In a newly heightened drive, roughly starting September 9, against the Afghan refugees living across Pakistan, millions bear the risk of being humiliated, in the least, even if they are spared the deportation, as the caretaker setup blames them for most of the ills the country is fraught with at the moment.
The wave is based in ethnic discrimination, concur the local laywers and civil society people, seeing the developments come to pass, and even the Paksitani nationals that bear resemblance to these Afghans, most of the Pashtuns from Balochistan per se, are also branded as Afghans, and consequently are impugned and challenged for their nationality claims. “Even when they show their CNICs they face maltreatement,” say Tahir Zaland, information secretary for Pashtunkhwa Milli Awami Party (PkMAP).
In the past four decades, since Russia laid incursion in Afghanistan in 1978, leading the USA with its other ally countries to vie for the bounty, millions of Afghans were displaced, and most made ways to either Iran or Pakistan. Ever since then, many a crackdown have been announced intermittently against a refugee community with no place to call home.
But in all madness, a recent verdict of Islamabad High Court, in Rahil Azizi vs the state of Pakistan case, some method and reason was reintroduced as she was acquited, after languishing in jails and court hallways for years, finally earned her right to roam free and travel where she could.
Justice Babar Sattar wrote in his short order, dated June 2023:
“For reasons to be recorded later, this petition is allowed. There is no evidence establishing that the petitioner knowingly and illegally entered into Pakistan instead of entering Pakistan as a refugee to save her life. The Impugned FIR is therefore quashed. The Ministry of Interior will issue an exit permit to the petitioner forthwith.”
But can a single case victory pose sufficient resistance against a sea of mishandled cases centered in “ethnic dicrimination”, as the local human rights laywer Tahera Hasan terms it?
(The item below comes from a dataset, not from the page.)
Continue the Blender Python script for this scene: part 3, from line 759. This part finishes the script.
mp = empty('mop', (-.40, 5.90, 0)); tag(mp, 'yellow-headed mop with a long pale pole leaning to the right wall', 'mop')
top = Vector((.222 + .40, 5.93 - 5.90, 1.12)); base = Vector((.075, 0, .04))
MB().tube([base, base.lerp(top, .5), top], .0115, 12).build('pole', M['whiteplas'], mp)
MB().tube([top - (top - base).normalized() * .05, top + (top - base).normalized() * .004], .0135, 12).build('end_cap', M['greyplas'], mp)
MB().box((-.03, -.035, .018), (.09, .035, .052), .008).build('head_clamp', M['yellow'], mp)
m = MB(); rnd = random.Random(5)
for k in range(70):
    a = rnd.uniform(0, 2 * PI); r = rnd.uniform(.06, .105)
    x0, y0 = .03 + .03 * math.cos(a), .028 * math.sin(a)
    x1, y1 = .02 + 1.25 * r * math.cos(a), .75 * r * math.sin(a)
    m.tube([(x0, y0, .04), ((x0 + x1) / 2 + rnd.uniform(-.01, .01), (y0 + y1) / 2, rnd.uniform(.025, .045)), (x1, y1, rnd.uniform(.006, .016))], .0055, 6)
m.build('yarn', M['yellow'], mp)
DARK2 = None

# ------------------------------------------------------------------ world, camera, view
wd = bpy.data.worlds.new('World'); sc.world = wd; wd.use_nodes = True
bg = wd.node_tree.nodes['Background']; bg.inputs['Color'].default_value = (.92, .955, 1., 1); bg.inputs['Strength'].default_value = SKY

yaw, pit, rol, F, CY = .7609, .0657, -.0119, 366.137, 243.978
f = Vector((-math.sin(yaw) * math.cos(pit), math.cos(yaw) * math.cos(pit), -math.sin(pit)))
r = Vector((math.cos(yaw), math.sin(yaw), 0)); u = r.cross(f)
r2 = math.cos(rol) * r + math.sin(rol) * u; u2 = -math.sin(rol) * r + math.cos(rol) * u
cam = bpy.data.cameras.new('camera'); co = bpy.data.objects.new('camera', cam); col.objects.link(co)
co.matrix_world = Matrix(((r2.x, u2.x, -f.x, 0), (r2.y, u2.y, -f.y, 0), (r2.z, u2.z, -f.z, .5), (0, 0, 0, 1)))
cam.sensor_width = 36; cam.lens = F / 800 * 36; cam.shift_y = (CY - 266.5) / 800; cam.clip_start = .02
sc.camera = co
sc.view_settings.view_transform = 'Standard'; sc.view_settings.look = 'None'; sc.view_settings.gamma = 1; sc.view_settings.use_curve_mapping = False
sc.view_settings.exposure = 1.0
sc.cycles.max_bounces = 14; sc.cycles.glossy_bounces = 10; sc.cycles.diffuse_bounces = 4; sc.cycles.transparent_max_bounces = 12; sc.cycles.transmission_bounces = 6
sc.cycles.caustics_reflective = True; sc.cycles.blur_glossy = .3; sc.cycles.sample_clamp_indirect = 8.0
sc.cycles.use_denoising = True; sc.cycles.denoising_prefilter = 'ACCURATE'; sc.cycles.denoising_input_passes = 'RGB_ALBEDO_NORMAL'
She points out the past such campaigns against other stateless ethnic groups, and the ramifications of which that those groups still suffer. The state-level apathy and social prejudice they face reduce their struggles to just making a bare living, with no facility a civilized urban spaces must afford its people.
“Even if they want to, they cannot break out of this cycle of suffering.”
Seniour correspondent for ARY News Faizullah, with expertise in militancy and Afghanistan, says what Afghans left back at home fearing for their lives, met them here where they seek refuge.
“If you go to Afghan refugee camps where they are settled, you’ll see how those places look like war-torn spaces.”
He adds with no basic facilities for them to lead, or even chance at, a normal life, most Afghan children are at risk of turning to criminal activities. He clarifies that it’s not an inherent tendency they bear in their ethnicity, but a fated result of what they’re suffering right now.